Scripts that build scenes:
'''

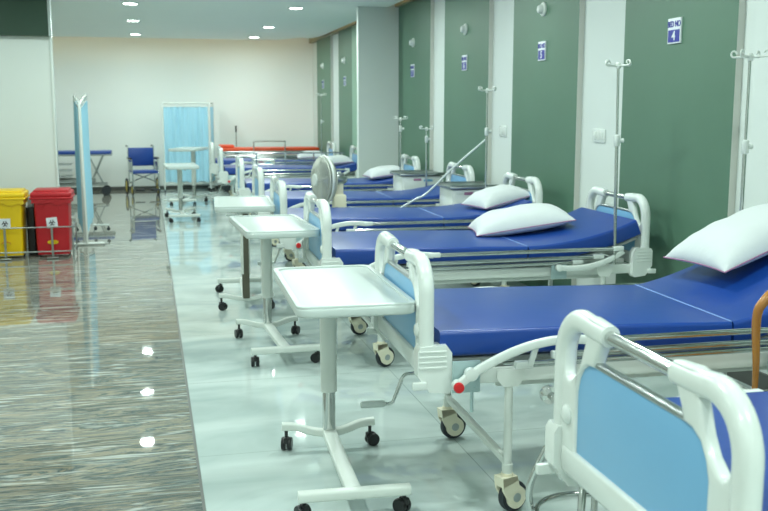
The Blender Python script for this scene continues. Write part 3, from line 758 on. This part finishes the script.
# ------------------------------------------------------------------ waste bins on the left
def make_bin(x, y, m, label, name, oval):
    t = thing('waste_bin', label, 'waste bin', (x, y, 0), 0)
    b = B(); v = []
    b.sweep([(0, 0, 0.03), (0, 0, 0.10), (0, 0, 0.62)], rr(0.355, 0.40, 0.03, 4), binormal=(1, 0, 0), scales=[0.9, 0.93, 1.0])
    body = b.obj('bin_body', m, t)
    b = B(); b.tube([(0.085*math.cos(R(a)), -0.1985+0.0, 0.505+0.085*math.sin(R(a))) for a in range(10, 171, 16)], 0.006, 6); b.obj('moulded_arch', m, body)
    b = B(); b.box((0, 0, 0.672), (0.415, 0.45, 0.060), 0.022, None, 3); b.box((0, 0.01, 0.707), (0.36, 0.37, 0.03), 0.012)
    b.box((0, 0, 0.637), (0.43, 0.46, 0.022), 0.008); b.obj('lid', m, t)
    rnd = random.Random(3); b = B()
    loop = []
    for k in range(48):
        a = 2*PI*k/48; loop.append((max(-0.196, min(0.196, 0.28*math.cos(a))), max(-0.216, min(0.216, 0.30*math.sin(a))), 0))
    vt = [b.bm.verts.new((p[0], p[1], 0.635)) for p in loop]; vb = [b.bm.verts.new((p[0]*1.005, p[1]*1.005, 0.580+rnd.uniform(-0.018, 0.012))) for p in loop]
    for k in range(48): b.bm.faces.new((vt[k], vt[(k+1) % 48], vb[(k+1) % 48], vb[k]))
    b.obj('bag_rim', m, t)
    T = lambda u, v, w: (u, -0.197-w, v)
    tilt = R(5) if oval == 'red' else 0
    def rt(u, v): return (u*math.cos(tilt)-v*math.sin(tilt), u*math.sin(tilt)+v*math.cos(tilt) + 0.375)
    b = B(); b.prism([rt(*p) for p in ((-0.055, -0.055), (0.055, -0.055), (0.055, 0.055), (-0.055, 0.055))], 0.0, 0.003, T); lb = b.obj('label', M['signwhite'], t)
    b = B()
    for k in range(3):     # trefoil hazard mark
        a = R(90 + 120*k); cx, cy = 0.017*math.cos(a), 0.017*math.sin(a)
        pts = [(lambda q: (q[0], -0.2015, q[1]))(rt(cx + 0.014*math.cos(R(a_)+a), cy + 0.014*math.sin(R(a_)+a))) for a_ in range(35, 326, 24)]
        b.tube(pts, 0.0045, 5)
    q0 = rt(0, -0.042)
    b.box((0, -0.2012, q0[1]), (0.07, 0.002, 0.007))
    b.obj('hazard_mark', M['black'], lb)
    b = B(); b.prism([(0.056*math.cos(2*PI*k/28), 0.165 + 0.023*math.sin(2*PI*k/28)) for k in range(28)], 0.0, 0.003, lambda u, v, w: (u, -0.1915-w, v)); ov = b.obj('oval_sticker', M['oval'], t)
    b = B(); b.tube([(0.045*math.cos(R(a)), -0.197, 0.160+0.022*math.sin(R(a))) for a in range(0, 181, 20)], 0.003, 5); b.obj('sticker_arc', M['red'] if oval == 'yellow' else M['binyel'], ov)
    if True:
        b = B()
        for xx in (-0.15, 0.15): b.lathe([(0.008, -0.012), (0.03, -0.010), (0.03, 0.010), (0.008, 0.012)], (xx, 0.0, 0.03), 'X', 14)
        b.obj('wheels', M['tyre'], t)
    return t
make_bin(-1.035, 10.80, M['binred'], 'red pedal waste bin with a tilted white hazard label', 'red', 'red')
make_bin(-1.505, 10.80, M['binyel'], 'yellow waste bin at the left edge of the photo', 'yellow', 'yellow')
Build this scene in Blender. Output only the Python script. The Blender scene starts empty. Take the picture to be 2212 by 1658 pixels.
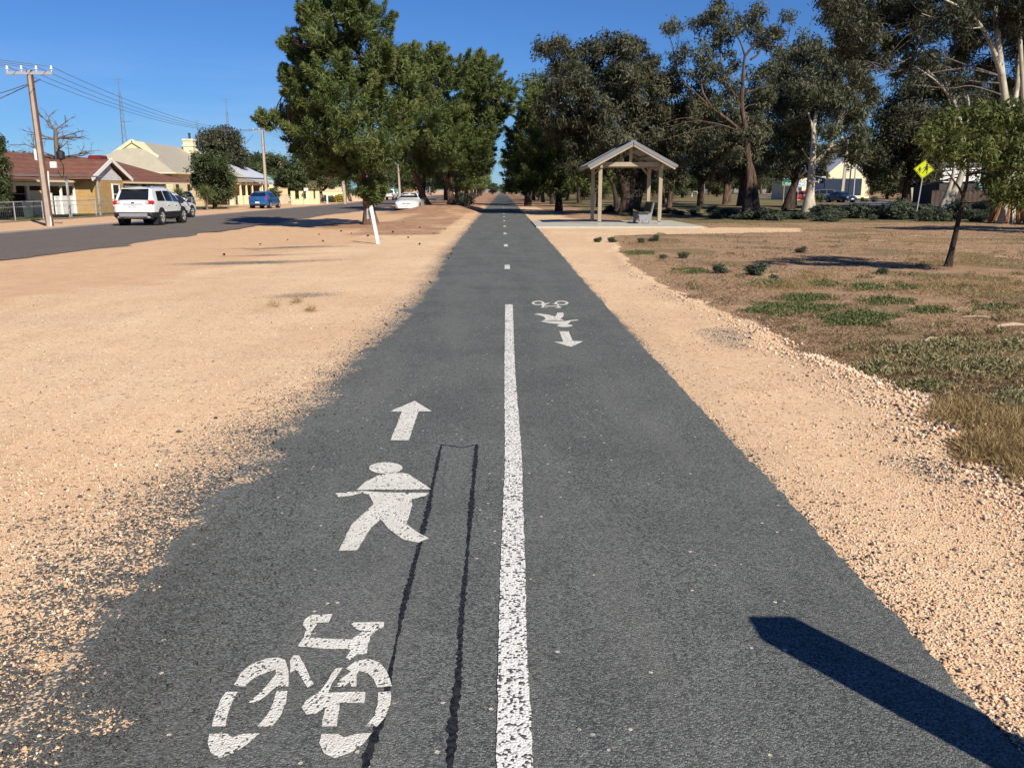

'''

> [Task directions]: Reproduce all of the material above word for word. Omit the pictures.

> [Written answer]:
The Blender Python script for this scene continues. Write part 3, from line 758 on. This part finishes the script.
# ------------------------------------------------------------------ waste bins on the left
def make_bin(x, y, m, label, name, oval):
    t = thing('waste_bin', label, 'waste bin', (x, y, 0), 0)
    b = B(); v = []
    b.sweep([(0, 0, 0.03), (0, 0, 0.10), (0, 0, 0.62)], rr(0.355, 0.40, 0.03, 4), binormal=(1, 0, 0), scales=[0.9, 0.93, 1.0])
    body = b.obj('bin_body', m, t)
    b = B(); b.tube([(0.085*math.cos(R(a)), -0.1985+0.0, 0.505+0.085*math.sin(R(a))) for a in range(10, 171, 16)], 0.006, 6); b.obj('moulded_arch', m, body)
    b = B(); b.box((0, 0, 0.672), (0.415, 0.45, 0.060), 0.022, None, 3); b.box((0, 0.01, 0.707), (0.36, 0.37, 0.03), 0.012)
    b.box((0, 0, 0.637), (0.43, 0.46, 0.022), 0.008); b.obj('lid', m, t)
    rnd = random.Random(3); b = B()
    loop = []
    for k in range(48):
        a = 2*PI*k/48; loop.append((max(-0.196, min(0.196, 0.28*math.cos(a))), max(-0.216, min(0.216, 0.30*math.sin(a))), 0))
    vt = [b.bm.verts.new((p[0], p[1], 0.635)) for p in loop]; vb = [b.bm.verts.new((p[0]*1.005, p[1]*1.005, 0.580+rnd.uniform(-0.018, 0.012))) for p in loop]
    for k in range(48): b.bm.faces.new((vt[k], vt[(k+1) % 48], vb[(k+1) % 48], vb[k]))
    b.obj('bag_rim', m, t)
    T = lambda u, v, w: (u, -0.197-w, v)
    tilt = R(5) if oval == 'red' else 0
    def rt(u, v): return (u*math.cos(tilt)-v*math.sin(tilt), u*math.sin(tilt)+v*math.cos(tilt) + 0.375)
    b = B(); b.prism([rt(*p) for p in ((-0.055, -0.055), (0.055, -0.055), (0.055, 0.055), (-0.055, 0.055))], 0.0, 0.003, T); lb = b.obj('label', M['signwhite'], t)
    b = B()
    for k in range(3):     # trefoil hazard mark
        a = R(90 + 120*k); cx, cy = 0.017*math.cos(a), 0.017*math.sin(a)
        pts = [(lambda q: (q[0], -0.2015, q[1]))(rt(cx + 0.014*math.cos(R(a_)+a), cy + 0.014*math.sin(R(a_)+a))) for a_ in range(35, 326, 24)]
        b.tube(pts, 0.0045, 5)
    q0 = rt(0, -0.042)
    b.box((0, -0.2012, q0[1]), (0.07, 0.002, 0.007))
    b.obj('hazard_mark', M['black'], lb)
    b = B(); b.prism([(0.056*math.cos(2*PI*k/28), 0.165 + 0.023*math.sin(2*PI*k/28)) for k in range(28)], 0.0, 0.003, lambda u, v, w: (u, -0.1915-w, v)); ov = b.obj('oval_sticker', M['oval'], t)
    b = B(); b.tube([(0.045*math.cos(R(a)), -0.197, 0.160+0.022*math.sin(R(a))) for a in range(0, 181, 20)], 0.003, 5); b.obj('sticker_arc', M['red'] if oval == 'yellow' else M['binyel'], ov)
    if True:
        b = B()
        for xx in (-0.15, 0.15): b.lathe([(0.008, -0.012), (0.03, -0.010), (0.03, 0.010), (0.008, 0.012)], (xx, 0.0, 0.03), 'X', 14)
        b.obj('wheels', M['tyre'], t)
    return t
make_bin(-1.035, 10.80, M['binred'], 'red pedal waste bin with a tilted white hazard label', 'red', 'red')
make_bin(-1.505, 10.80, M['binyel'], 'yellow waste bin at the left edge of the photo', 'yellow', 'yellow')
Build this scene in Blender. Output only the Python script. The Blender scene starts empty. Take the picture to be 2212 by 1658 pixels.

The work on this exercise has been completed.